Graff’s 1963: A High Jewellery Homage to the Swinging Sixties

  05.09.2025 Jewellery & Watches, Shopping, Traditions, Jewellery & Watches, Lifestyle

Graff’s 1963: A High Jewellery Homage to the Swinging Sixties

It began with a revolution - of music, of hemlines, of diamonds.

Graff’s latest high jewellery suite, simply titled 1963, takes its name from the year the House was founded. Unveiled this July at Paris Haute Couture Week, it’s less a retrospective than a full-bodied celebration of craftsmanship, cultural shift, and luminous possibility.

The 1960s were seismic. In London, where Graff originated, youth culture exploded with colour and rebellion. Art broke away from the gallery walls. Fashion discarded structure. Jewellery followed suit: suddenly, ornamentation was personal, playful, powerful.

Graff’s 1963 suite captures that tension between tradition and transformation. Three pieces — a necklace, bracelet, and earrings — radiate with over 7,700 diamonds, set in hypnotic concentric ovals.
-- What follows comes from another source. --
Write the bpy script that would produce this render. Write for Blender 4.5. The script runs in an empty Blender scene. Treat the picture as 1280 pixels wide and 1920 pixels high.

There’s rhythm here. Precision. A graphic boldness that feels almost kinetic.

Each stone, from brilliant-cut rounds to custom baguettes, is individually placed to form a pulsating geometry of light. But it’s not just sparkle. Peer closer, and within the white gold architecture, you’ll spot a secret: a hidden line of pavé emeralds, Graff’s signature green, visible only to the intimately observant.


High Jewellery, and why does it matter?
At its essence, haute joaillerie represents the summit of artistic expression in jewellery. These are not everyday luxuries, but wearable works of art. The stones are rare. The craftsmanship, obsessive. The process can take thousands of hours.

High jewellery isn’t about trend — it’s about timeless technique. And often, as with Graff’s 1963, it tells a story. Of legacy. Of evolution. Of a house returning to its roots, not out of nostalgia, but as a statement of who it has become.

“This is one of the most complex suites we’ve ever created,” said Francois Graff. “It represents our journey, and our future.” It’s a fitting comment. There’s nothing retrospective about this set. The vibe is forward.

For readers of GstaadLife, who understand the quiet drama of true luxury, there’s something magnetic in that balance between restraint and spectacle. The hidden emeralds. The nearly psychedelic symmetry. The craftsmanship that reveals itself only gradually.